### Problem description
Reproduce exactly the section that begins at the line containing "The Blender Python script for this scene continues." and ends at the line containing "def px2m(v): return v / SC", both lines included; omit all other lines.

### Rows

=====

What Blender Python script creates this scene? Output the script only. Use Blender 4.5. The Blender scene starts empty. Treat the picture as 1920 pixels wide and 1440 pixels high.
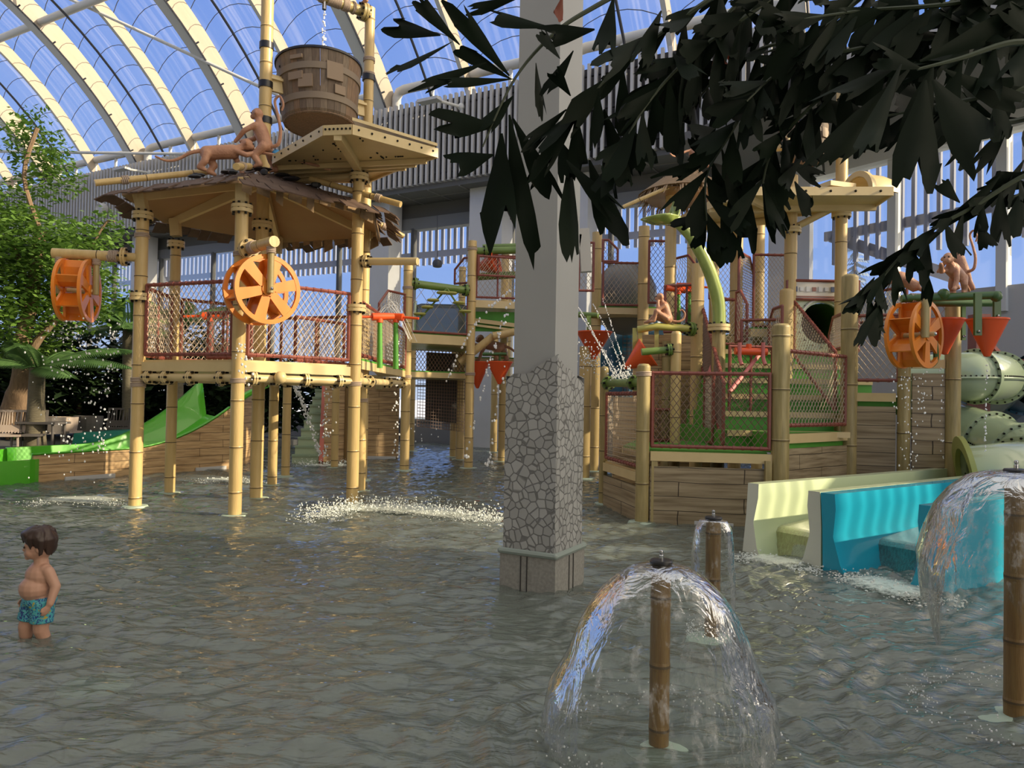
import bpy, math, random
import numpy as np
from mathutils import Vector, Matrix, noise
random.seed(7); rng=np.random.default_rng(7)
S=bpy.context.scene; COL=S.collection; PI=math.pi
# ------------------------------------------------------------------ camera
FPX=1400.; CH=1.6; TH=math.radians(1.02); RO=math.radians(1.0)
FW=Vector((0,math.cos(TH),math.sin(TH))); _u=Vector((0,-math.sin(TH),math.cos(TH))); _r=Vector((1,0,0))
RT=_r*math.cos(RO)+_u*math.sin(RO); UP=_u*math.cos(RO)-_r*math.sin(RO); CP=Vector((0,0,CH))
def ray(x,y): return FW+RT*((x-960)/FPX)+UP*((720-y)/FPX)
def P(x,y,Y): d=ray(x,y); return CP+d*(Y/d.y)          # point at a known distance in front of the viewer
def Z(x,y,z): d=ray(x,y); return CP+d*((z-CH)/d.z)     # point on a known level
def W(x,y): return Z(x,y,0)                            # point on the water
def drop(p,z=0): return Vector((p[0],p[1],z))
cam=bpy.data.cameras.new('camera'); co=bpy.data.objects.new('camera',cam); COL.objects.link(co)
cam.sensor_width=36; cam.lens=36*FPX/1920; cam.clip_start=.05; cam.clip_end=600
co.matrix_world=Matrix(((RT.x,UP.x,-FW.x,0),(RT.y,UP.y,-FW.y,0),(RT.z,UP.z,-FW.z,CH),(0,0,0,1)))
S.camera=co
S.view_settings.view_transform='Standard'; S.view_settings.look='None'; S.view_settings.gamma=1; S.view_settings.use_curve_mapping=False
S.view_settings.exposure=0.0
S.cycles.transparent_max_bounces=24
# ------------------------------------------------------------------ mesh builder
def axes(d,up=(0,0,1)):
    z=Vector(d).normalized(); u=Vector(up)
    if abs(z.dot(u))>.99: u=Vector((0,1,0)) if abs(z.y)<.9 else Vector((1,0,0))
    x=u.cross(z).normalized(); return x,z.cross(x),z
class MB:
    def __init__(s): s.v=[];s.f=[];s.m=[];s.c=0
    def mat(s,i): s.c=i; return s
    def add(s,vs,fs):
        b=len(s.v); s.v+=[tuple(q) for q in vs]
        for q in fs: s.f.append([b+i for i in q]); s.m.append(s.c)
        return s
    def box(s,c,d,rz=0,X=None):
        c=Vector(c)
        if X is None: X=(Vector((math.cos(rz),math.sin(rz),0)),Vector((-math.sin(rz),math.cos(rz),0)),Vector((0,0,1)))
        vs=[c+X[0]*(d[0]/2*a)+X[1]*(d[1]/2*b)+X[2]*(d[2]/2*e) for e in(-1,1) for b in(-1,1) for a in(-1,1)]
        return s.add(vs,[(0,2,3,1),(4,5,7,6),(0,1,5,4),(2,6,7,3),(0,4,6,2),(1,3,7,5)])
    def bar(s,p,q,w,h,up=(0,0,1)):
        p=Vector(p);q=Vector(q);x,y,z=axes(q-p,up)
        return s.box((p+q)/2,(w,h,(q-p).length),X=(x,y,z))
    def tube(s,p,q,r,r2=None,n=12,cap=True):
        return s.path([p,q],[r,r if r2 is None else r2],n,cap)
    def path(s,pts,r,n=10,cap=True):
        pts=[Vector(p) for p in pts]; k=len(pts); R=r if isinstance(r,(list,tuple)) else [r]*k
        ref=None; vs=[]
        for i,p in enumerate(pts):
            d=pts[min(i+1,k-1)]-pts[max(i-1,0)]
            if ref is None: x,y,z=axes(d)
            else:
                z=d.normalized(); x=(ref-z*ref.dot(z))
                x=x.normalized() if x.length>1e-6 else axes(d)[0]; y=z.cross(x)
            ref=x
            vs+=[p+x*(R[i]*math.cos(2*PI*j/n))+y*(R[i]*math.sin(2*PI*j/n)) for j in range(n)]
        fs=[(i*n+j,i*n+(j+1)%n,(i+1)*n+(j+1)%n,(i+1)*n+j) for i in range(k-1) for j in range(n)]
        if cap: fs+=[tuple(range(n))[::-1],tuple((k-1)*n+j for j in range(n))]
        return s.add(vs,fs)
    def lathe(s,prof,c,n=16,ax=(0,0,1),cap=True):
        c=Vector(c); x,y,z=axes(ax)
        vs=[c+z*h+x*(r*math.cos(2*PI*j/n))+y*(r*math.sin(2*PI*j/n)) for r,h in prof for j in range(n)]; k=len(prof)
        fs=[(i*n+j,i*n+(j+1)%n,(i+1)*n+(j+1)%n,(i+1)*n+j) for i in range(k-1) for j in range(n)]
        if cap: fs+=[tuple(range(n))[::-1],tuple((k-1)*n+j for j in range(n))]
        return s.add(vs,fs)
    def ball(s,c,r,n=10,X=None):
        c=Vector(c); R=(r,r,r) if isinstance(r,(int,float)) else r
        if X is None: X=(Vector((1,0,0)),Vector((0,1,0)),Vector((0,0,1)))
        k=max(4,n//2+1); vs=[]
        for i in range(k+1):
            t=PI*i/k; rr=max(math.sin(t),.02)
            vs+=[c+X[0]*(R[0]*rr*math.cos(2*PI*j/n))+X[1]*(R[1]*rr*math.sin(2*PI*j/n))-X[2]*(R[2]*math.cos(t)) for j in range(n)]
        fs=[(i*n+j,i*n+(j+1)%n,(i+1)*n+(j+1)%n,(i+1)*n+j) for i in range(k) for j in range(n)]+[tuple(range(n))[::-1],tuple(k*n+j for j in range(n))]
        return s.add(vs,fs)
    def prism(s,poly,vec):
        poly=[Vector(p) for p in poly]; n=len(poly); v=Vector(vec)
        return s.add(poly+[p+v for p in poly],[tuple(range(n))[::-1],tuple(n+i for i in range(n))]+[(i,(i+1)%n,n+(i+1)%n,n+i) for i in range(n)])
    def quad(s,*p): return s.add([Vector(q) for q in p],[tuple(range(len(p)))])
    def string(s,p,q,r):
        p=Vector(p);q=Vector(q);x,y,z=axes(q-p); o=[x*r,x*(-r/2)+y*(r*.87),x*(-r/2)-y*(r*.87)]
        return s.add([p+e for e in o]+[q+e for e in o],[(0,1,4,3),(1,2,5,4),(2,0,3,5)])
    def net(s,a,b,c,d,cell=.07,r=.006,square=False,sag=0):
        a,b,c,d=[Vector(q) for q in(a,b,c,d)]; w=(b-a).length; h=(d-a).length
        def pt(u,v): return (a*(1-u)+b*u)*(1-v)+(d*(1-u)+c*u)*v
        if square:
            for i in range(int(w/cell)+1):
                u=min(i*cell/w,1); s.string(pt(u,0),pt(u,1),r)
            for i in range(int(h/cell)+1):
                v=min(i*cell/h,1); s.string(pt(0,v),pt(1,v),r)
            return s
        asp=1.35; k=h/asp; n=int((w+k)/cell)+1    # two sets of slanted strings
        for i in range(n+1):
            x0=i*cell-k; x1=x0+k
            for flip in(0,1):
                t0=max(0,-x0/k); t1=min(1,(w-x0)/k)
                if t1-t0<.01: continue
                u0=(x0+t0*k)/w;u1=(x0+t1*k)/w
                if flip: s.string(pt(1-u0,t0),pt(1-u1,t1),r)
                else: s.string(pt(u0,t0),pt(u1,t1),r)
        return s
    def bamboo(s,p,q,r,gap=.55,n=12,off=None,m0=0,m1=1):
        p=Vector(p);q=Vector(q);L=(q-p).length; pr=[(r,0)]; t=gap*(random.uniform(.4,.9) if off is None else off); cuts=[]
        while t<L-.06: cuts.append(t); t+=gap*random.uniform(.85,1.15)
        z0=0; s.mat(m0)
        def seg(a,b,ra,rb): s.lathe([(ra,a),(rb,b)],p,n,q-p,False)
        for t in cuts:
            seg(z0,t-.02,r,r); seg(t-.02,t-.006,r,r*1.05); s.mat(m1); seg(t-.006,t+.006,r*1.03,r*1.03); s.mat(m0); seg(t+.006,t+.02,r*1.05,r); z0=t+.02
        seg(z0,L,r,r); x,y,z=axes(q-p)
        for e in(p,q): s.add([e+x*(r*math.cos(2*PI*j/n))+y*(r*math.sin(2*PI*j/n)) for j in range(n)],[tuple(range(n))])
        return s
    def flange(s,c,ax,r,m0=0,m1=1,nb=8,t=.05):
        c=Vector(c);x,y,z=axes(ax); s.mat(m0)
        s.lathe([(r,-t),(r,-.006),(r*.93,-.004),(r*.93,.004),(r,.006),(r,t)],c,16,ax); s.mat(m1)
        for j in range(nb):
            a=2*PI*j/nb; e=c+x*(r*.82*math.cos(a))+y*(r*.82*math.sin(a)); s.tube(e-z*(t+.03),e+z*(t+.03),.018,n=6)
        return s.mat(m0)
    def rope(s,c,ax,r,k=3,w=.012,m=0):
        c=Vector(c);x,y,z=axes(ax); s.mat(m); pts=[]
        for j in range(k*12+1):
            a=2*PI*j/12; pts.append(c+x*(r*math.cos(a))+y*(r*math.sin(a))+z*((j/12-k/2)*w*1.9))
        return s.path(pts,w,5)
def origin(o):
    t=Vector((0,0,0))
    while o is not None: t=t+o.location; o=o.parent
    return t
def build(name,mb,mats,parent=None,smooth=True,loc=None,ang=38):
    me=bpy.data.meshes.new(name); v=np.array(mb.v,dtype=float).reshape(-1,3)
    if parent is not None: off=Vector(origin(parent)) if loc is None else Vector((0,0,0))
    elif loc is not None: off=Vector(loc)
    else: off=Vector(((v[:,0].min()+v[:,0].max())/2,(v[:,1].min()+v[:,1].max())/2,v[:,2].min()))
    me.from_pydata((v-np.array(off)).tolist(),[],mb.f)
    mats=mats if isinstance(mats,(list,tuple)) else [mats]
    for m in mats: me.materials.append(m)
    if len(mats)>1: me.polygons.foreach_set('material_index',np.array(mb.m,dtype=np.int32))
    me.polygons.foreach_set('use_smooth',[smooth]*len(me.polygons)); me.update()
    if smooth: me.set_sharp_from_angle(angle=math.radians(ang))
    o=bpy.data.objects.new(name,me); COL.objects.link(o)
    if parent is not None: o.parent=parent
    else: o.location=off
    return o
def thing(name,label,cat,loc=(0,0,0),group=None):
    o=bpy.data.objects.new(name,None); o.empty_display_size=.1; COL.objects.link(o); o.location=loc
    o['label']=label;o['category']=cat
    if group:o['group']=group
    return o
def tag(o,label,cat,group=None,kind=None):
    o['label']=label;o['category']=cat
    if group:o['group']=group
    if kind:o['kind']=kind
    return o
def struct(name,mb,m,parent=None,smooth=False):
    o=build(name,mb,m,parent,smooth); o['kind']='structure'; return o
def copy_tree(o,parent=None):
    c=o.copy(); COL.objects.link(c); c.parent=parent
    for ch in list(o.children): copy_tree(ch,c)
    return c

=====

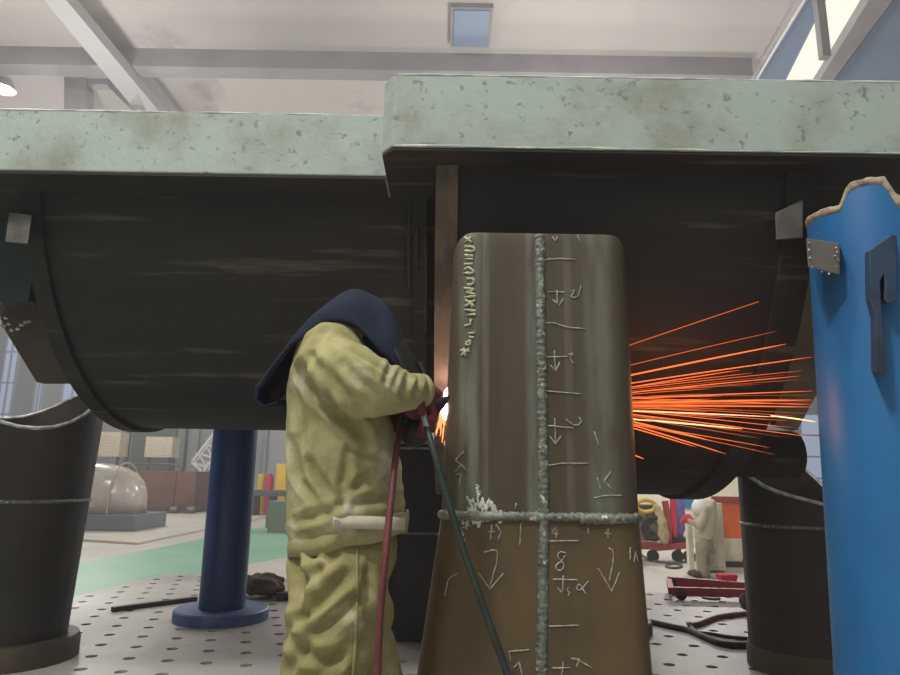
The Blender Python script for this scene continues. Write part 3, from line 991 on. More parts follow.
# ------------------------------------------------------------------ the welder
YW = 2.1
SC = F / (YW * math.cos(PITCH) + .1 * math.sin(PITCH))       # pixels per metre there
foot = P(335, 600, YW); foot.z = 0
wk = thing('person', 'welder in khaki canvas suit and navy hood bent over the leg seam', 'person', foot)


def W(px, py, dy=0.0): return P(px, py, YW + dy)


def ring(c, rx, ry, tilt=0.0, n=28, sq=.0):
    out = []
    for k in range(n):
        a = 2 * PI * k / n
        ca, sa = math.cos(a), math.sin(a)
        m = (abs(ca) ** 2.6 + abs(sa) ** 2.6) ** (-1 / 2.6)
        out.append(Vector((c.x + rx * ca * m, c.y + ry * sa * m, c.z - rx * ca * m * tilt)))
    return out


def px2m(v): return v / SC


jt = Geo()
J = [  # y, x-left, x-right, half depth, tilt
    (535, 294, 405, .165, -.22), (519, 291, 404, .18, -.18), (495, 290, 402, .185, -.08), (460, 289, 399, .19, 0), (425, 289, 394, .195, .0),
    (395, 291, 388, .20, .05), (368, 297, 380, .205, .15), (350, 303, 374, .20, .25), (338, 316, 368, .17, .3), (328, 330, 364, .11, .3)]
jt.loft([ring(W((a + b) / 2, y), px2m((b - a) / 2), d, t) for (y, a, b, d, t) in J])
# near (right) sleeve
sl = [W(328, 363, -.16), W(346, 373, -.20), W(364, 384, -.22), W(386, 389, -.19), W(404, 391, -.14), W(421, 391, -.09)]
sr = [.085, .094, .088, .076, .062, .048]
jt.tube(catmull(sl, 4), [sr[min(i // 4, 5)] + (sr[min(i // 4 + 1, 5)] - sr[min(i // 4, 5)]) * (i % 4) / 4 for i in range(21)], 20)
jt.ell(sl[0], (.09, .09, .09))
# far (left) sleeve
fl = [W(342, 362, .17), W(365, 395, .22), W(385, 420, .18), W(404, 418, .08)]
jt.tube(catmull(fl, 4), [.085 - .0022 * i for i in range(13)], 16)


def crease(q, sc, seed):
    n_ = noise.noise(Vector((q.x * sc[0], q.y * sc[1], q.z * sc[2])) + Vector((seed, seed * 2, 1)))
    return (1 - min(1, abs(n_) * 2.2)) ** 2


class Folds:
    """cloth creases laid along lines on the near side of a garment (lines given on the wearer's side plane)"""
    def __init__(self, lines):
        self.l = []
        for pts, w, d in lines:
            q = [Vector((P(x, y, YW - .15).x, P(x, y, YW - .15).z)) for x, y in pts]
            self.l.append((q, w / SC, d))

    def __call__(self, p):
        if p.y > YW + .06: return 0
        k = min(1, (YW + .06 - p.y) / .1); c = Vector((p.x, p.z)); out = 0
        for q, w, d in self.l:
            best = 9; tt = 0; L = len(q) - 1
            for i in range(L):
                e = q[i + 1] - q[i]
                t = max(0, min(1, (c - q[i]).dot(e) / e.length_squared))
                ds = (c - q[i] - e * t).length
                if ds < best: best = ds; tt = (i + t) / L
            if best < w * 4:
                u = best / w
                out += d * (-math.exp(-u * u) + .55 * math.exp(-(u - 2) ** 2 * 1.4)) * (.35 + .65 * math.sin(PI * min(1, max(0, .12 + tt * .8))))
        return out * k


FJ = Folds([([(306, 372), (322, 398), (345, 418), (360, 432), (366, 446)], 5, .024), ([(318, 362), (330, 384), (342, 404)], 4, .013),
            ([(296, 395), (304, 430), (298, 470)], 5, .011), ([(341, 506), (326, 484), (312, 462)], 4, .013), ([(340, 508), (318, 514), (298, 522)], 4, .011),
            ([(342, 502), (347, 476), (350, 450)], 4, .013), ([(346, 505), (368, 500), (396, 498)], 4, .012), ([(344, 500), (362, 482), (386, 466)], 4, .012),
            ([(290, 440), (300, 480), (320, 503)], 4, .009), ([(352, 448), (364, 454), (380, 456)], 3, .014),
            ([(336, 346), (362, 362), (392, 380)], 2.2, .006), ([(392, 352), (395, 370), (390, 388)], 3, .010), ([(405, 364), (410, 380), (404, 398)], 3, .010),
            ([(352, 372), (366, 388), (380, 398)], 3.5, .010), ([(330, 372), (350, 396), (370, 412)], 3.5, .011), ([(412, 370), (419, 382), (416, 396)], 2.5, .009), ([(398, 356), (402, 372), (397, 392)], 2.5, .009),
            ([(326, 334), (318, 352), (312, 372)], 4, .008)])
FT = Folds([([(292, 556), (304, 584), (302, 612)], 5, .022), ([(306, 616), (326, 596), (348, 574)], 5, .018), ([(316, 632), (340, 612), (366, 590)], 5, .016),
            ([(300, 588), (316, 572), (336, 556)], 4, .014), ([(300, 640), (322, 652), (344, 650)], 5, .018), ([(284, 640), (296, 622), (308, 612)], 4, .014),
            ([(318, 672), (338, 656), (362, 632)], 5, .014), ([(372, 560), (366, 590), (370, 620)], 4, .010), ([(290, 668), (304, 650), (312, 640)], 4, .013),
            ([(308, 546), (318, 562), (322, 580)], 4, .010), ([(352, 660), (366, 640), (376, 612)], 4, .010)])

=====

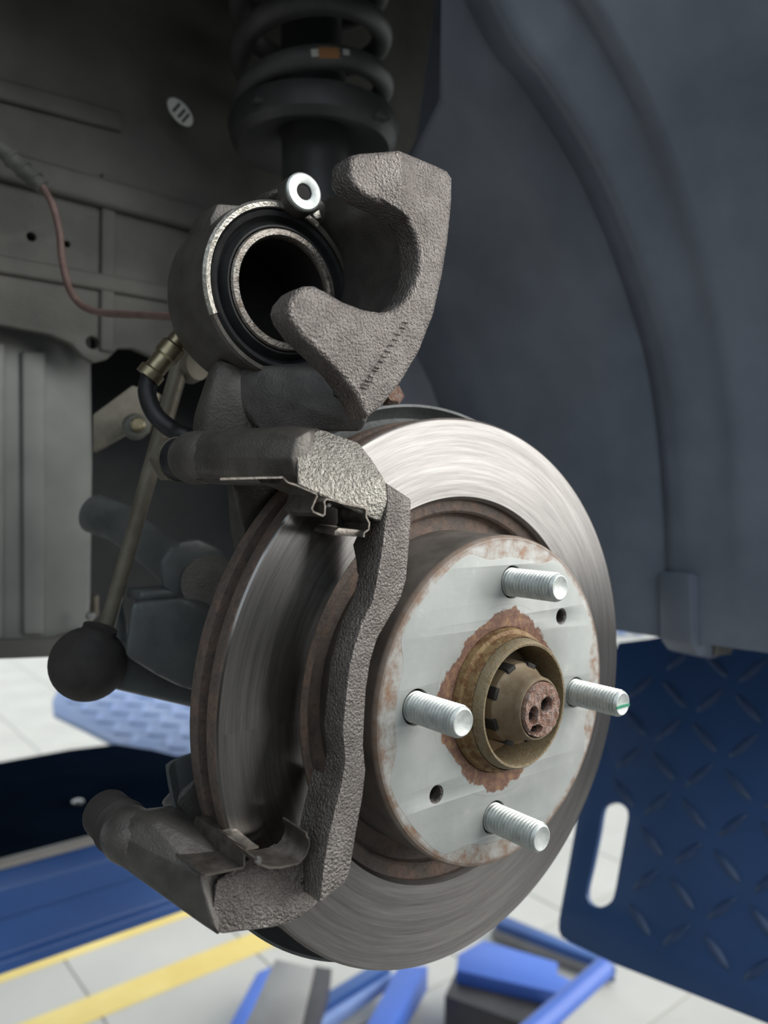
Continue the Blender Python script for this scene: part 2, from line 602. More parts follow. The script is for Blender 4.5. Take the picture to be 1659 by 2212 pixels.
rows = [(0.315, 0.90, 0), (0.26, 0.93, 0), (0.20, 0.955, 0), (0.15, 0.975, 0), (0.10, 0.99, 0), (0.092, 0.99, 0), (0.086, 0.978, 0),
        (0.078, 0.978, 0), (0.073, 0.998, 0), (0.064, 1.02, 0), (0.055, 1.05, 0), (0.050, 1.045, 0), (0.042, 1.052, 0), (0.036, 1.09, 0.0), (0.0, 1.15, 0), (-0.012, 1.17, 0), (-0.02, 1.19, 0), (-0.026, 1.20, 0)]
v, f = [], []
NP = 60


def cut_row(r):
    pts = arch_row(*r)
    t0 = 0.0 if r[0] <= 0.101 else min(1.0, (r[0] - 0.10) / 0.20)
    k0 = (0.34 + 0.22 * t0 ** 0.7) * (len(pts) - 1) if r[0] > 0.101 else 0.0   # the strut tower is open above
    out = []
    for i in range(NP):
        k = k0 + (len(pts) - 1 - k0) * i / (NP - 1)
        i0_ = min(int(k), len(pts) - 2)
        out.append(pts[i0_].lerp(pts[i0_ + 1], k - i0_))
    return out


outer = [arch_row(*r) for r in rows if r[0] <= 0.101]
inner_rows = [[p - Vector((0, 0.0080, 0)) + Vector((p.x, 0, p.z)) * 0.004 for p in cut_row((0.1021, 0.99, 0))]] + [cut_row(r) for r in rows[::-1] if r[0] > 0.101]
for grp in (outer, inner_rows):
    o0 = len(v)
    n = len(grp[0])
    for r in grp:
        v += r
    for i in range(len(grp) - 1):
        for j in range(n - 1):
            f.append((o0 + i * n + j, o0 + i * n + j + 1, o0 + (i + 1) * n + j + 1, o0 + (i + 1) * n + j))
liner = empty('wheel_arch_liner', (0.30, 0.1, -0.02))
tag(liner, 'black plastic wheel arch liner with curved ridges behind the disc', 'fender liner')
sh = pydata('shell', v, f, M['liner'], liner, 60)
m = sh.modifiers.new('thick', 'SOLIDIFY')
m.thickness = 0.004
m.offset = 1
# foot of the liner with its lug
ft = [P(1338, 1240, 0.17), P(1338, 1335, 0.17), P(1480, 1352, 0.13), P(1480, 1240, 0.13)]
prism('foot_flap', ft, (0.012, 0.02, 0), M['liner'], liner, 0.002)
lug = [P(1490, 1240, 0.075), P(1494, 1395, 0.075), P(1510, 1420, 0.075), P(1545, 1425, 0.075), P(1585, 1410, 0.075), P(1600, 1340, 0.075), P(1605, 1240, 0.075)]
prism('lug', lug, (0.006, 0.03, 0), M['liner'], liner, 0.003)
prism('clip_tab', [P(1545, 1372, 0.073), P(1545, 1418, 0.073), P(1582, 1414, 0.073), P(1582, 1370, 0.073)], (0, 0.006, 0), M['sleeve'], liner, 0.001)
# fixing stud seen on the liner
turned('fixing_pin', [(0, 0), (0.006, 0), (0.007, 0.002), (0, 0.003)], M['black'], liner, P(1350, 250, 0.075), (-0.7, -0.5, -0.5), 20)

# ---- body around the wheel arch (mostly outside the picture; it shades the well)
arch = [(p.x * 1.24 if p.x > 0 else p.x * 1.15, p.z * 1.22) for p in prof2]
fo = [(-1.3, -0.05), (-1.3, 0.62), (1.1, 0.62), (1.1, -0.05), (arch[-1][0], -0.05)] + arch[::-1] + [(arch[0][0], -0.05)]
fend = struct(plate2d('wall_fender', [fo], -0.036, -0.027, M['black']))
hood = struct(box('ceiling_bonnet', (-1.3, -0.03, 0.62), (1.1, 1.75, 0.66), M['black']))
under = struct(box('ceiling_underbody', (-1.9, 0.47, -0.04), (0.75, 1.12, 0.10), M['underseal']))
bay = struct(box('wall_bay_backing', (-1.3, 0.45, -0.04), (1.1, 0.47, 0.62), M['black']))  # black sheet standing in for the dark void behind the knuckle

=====

### Task result
The Blender Python script for this scene continues. Write part 3, from line 991 on. More parts follow.
# ------------------------------------------------------------------ the welder
YW = 2.1
SC = F / (YW * math.cos(PITCH) + .1 * math.sin(PITCH))       # pixels per metre there
foot = P(335, 600, YW); foot.z = 0
wk = thing('person', 'welder in khaki canvas suit and navy hood bent over the leg seam', 'person', foot)


def W(px, py, dy=0.0): return P(px, py, YW + dy)


def ring(c, rx, ry, tilt=0.0, n=28, sq=.0):
    out = []
    for k in range(n):
        a = 2 * PI * k / n
        ca, sa = math.cos(a), math.sin(a)
        m = (abs(ca) ** 2.6 + abs(sa) ** 2.6) ** (-1 / 2.6)
        out.append(Vector((c.x + rx * ca * m, c.y + ry * sa * m, c.z - rx * ca * m * tilt)))
    return out


def px2m(v): return v / SC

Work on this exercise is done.